▸ WHAT IS NEEDED: Reproduce each line exactly. Skip none.

=======

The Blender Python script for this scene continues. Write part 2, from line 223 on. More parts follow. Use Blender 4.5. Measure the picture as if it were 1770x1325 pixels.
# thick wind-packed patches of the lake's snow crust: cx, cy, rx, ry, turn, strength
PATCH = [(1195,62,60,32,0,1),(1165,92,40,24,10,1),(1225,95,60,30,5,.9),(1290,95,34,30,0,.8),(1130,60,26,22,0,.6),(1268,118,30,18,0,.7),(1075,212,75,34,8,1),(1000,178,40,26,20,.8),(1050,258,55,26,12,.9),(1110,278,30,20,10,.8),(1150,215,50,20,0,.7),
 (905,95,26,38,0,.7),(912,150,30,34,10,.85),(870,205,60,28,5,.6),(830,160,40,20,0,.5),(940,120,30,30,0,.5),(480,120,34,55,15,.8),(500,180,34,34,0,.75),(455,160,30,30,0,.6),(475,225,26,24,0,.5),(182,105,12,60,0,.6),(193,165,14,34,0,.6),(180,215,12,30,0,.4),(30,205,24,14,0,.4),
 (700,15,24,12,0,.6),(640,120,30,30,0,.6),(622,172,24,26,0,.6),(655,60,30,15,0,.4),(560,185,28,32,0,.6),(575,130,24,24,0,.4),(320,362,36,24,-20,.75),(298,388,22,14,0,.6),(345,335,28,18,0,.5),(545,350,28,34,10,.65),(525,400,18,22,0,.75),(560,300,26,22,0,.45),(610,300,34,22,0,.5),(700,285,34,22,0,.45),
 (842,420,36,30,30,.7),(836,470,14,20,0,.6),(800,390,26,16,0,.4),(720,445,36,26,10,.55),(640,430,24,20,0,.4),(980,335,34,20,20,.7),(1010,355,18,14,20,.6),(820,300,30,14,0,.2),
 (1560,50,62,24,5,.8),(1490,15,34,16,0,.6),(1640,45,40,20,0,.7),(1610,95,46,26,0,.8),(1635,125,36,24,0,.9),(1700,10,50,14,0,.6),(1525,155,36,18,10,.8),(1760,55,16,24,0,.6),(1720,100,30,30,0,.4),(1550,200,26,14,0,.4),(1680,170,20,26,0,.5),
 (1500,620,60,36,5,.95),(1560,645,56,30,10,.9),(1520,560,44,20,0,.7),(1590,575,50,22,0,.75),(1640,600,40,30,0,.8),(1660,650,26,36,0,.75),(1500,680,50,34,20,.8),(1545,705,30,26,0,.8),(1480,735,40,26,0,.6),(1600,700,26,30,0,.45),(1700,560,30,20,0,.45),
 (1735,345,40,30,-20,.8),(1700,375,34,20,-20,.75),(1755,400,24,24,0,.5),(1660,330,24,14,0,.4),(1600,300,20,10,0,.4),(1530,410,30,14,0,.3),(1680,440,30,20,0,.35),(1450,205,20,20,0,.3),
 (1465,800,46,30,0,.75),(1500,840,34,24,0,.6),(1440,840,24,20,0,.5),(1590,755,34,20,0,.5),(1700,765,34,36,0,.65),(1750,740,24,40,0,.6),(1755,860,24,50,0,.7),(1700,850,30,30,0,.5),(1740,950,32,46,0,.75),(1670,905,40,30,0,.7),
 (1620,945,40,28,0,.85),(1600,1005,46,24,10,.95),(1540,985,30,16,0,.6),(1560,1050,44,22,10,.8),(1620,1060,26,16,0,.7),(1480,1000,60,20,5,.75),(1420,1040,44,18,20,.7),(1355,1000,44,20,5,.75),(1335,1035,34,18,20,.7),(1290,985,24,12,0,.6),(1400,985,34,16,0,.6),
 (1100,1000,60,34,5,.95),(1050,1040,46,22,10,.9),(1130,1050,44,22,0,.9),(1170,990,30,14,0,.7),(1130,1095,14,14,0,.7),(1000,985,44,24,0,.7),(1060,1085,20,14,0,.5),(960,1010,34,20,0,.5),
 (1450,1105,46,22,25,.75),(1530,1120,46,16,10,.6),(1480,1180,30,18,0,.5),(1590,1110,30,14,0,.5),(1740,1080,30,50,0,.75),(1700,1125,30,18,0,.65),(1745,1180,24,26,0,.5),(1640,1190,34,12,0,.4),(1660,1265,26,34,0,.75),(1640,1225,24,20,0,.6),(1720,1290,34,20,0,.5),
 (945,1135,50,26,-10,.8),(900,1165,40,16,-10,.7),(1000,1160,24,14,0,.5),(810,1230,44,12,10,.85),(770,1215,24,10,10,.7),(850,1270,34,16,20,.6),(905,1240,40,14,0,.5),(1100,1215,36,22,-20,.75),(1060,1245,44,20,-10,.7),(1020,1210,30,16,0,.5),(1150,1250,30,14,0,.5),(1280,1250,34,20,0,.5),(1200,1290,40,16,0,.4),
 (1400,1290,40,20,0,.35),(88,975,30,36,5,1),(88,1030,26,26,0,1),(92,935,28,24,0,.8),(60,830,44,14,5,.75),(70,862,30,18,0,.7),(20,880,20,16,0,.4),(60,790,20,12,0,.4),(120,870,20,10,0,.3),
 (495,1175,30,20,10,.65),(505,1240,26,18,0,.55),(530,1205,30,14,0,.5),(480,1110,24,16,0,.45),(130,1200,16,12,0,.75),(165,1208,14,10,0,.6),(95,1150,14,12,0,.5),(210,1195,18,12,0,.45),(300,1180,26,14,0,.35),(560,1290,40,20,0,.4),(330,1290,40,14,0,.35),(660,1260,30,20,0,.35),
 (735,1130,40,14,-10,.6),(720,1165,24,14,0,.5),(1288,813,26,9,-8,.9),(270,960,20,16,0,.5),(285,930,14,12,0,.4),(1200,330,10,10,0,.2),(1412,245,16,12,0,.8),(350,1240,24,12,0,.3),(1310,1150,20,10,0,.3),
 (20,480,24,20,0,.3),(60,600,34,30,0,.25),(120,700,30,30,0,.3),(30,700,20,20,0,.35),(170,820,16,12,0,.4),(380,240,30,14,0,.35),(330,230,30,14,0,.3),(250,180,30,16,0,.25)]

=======

▸ TASK RESPONSE:
The Blender Python script for this scene continues. Write part 2, from line 223 on. More parts follow. Use Blender 4.5. Measure the picture as if it were 1770x1325 pixels.
# thick wind-packed patches of the lake's snow crust: cx, cy, rx, ry, turn, strength
PATCH = [(1195,62,60,32,0,1),(1165,92,40,24,10,1),(1225,95,60,30,5,.9),(1290,95,34,30,0,.8),(1130,60,26,22,0,.6),(1268,118,30,18,0,.7),(1075,212,75,34,8,1),(1000,178,40,26,20,.8),(1050,258,55,26,12,.9),(1110,278,30,20,10,.8),(1150,215,50,20,0,.7),
 (905,95,26,38,0,.7),(912,150,30,34,10,.85),(870,205,60,28,5,.6),(830,160,40,20,0,.5),(940,120,30,30,0,.5),(480,120,34,55,15,.8),(500,180,34,34,0,.75),(455,160,30,30,0,.6),(475,225,26,24,0,.5),(182,105,12,60,0,.6),(193,165,14,34,0,.6),(180,215,12,30,0,.4),(30,205,24,14,0,.4),
 (700,15,24,12,0,.6),(640,120,30,30,0,.6),(622,172,24,26,0,.6),(655,60,30,15,0,.4),(560,185,28,32,0,.6),(575,130,24,24,0,.4),(320,362,36,24,-20,.75),(298,388,22,14,0,.6),(345,335,28,18,0,.5),(545,350,28,34,10,.65),(525,400,18,22,0,.75),(560,300,26,22,0,.45),(610,300,34,22,0,.5),(700,285,34,22,0,.45),
 (842,420,36,30,30,.7),(836,470,14,20,0,.6),(800,390,26,16,0,.4),(720,445,36,26,10,.55),(640,430,24,20,0,.4),(980,335,34,20,20,.7),(1010,355,18,14,20,.6),(820,300,30,14,0,.2),
 (1560,50,62,24,5,.8),(1490,15,34,16,0,.6),(1640,45,40,20,0,.7),(1610,95,46,26,0,.8),(1635,125,36,24,0,.9),(1700,10,50,14,0,.6),(1525,155,36,18,10,.8),(1760,55,16,24,0,.6),(1720,100,30,30,0,.4),(1550,200,26,14,0,.4),(1680,170,20,26,0,.5),
 (1500,620,60,36,5,.95),(1560,645,56,30,10,.9),(1520,560,44,20,0,.7),(1590,575,50,22,0,.75),(1640,600,40,30,0,.8),(1660,650,26,36,0,.75),(1500,680,50,34,20,.8),(1545,705,30,26,0,.8),(1480,735,40,26,0,.6),(1600,700,26,30,0,.45),(1700,560,30,20,0,.45),
 (1735,345,40,30,-20,.8),(1700,375,34,20,-20,.75),(1755,400,24,24,0,.5),(1660,330,24,14,0,.4),(1600,300,20,10,0,.4),(1530,410,30,14,0,.3),(1680,440,30,20,0,.35),(1450,205,20,20,0,.3),
 (1465,800,46,30,0,.75),(1500,840,34,24,0,.6),(1440,840,24,20,0,.5),(1590,755,34,20,0,.5),(1700,765,34,36,0,.65),(1750,740,24,40,0,.6),(1755,860,24,50,0,.7),(1700,850,30,30,0,.5),(1740,950,32,46,0,.75),(1670,905,40,30,0,.7),
 (1620,945,40,28,0,.85),(1600,1005,46,24,10,.95),(1540,985,30,16,0,.6),(1560,1050,44,22,10,.8),(1620,1060,26,16,0,.7),(1480,1000,60,20,5,.75),(1420,1040,44,18,20,.7),(1355,1000,44,20,5,.75),(1335,1035,34,18,20,.7),(1290,985,24,12,0,.6),(1400,985,34,16,0,.6),
 (1100,1000,60,34,5,.95),(1050,1040,46,22,10,.9),(1130,1050,44,22,0,.9),(1170,990,30,14,0,.7),(1130,1095,14,14,0,.7),(1000,985,44,24,0,.7),(1060,1085,20,14,0,.5),(960,1010,34,20,0,.5),
 (1450,1105,46,22,25,.75),(1530,1120,46,16,10,.6),(1480,1180,30,18,0,.5),(1590,1110,30,14,0,.5),(1740,1080,30,50,0,.75),(1700,1125,30,18,0,.65),(1745,1180,24,26,0,.5),(1640,1190,34,12,0,.4),(1660,1265,26,34,0,.75),(1640,1225,24,20,0,.6),(1720,1290,34,20,0,.5),
 (945,1135,50,26,-10,.8),(900,1165,40,16,-10,.7),(1000,1160,24,14,0,.5),(810,1230,44,12,10,.85),(770,1215,24,10,10,.7),(850,1270,34,16,20,.6),(905,1240,40,14,0,.5),(1100,1215,36,22,-20,.75),(1060,1245,44,20,-10,.7),(1020,1210,30,16,0,.5),(1150,1250,30,14,0,.5),(1280,1250,34,20,0,.5),(1200,1290,40,16,0,.4),
 (1400,1290,40,20,0,.35),(88,975,30,36,5,1),(88,1030,26,26,0,1),(92,935,28,24,0,.8),(60,830,44,14,5,.75),(70,862,30,18,0,.7),(20,880,20,16,0,.4),(60,790,20,12,0,.4),(120,870,20,10,0,.3),
 (495,1175,30,20,10,.65),(505,1240,26,18,0,.55),(530,1205,30,14,0,.5),(480,1110,24,16,0,.45),(130,1200,16,12,0,.75),(165,1208,14,10,0,.6),(95,1150,14,12,0,.5),(210,1195,18,12,0,.45),(300,1180,26,14,0,.35),(560,1290,40,20,0,.4),(330,1290,40,14,0,.35),(660,1260,30,20,0,.35),
 (735,1130,40,14,-10,.6),(720,1165,24,14,0,.5),(1288,813,26,9,-8,.9),(270,960,20,16,0,.5),(285,930,14,12,0,.4),(1200,330,10,10,0,.2),(1412,245,16,12,0,.8),(350,1240,24,12,0,.3),(1310,1150,20,10,0,.3),
 (20,480,24,20,0,.3),(60,600,34,30,0,.25),(120,700,30,30,0,.3),(30,700,20,20,0,.35),(170,820,16,12,0,.4),(380,240,30,14,0,.35),(330,230,30,14,0,.3),(250,180,30,16,0,.25)]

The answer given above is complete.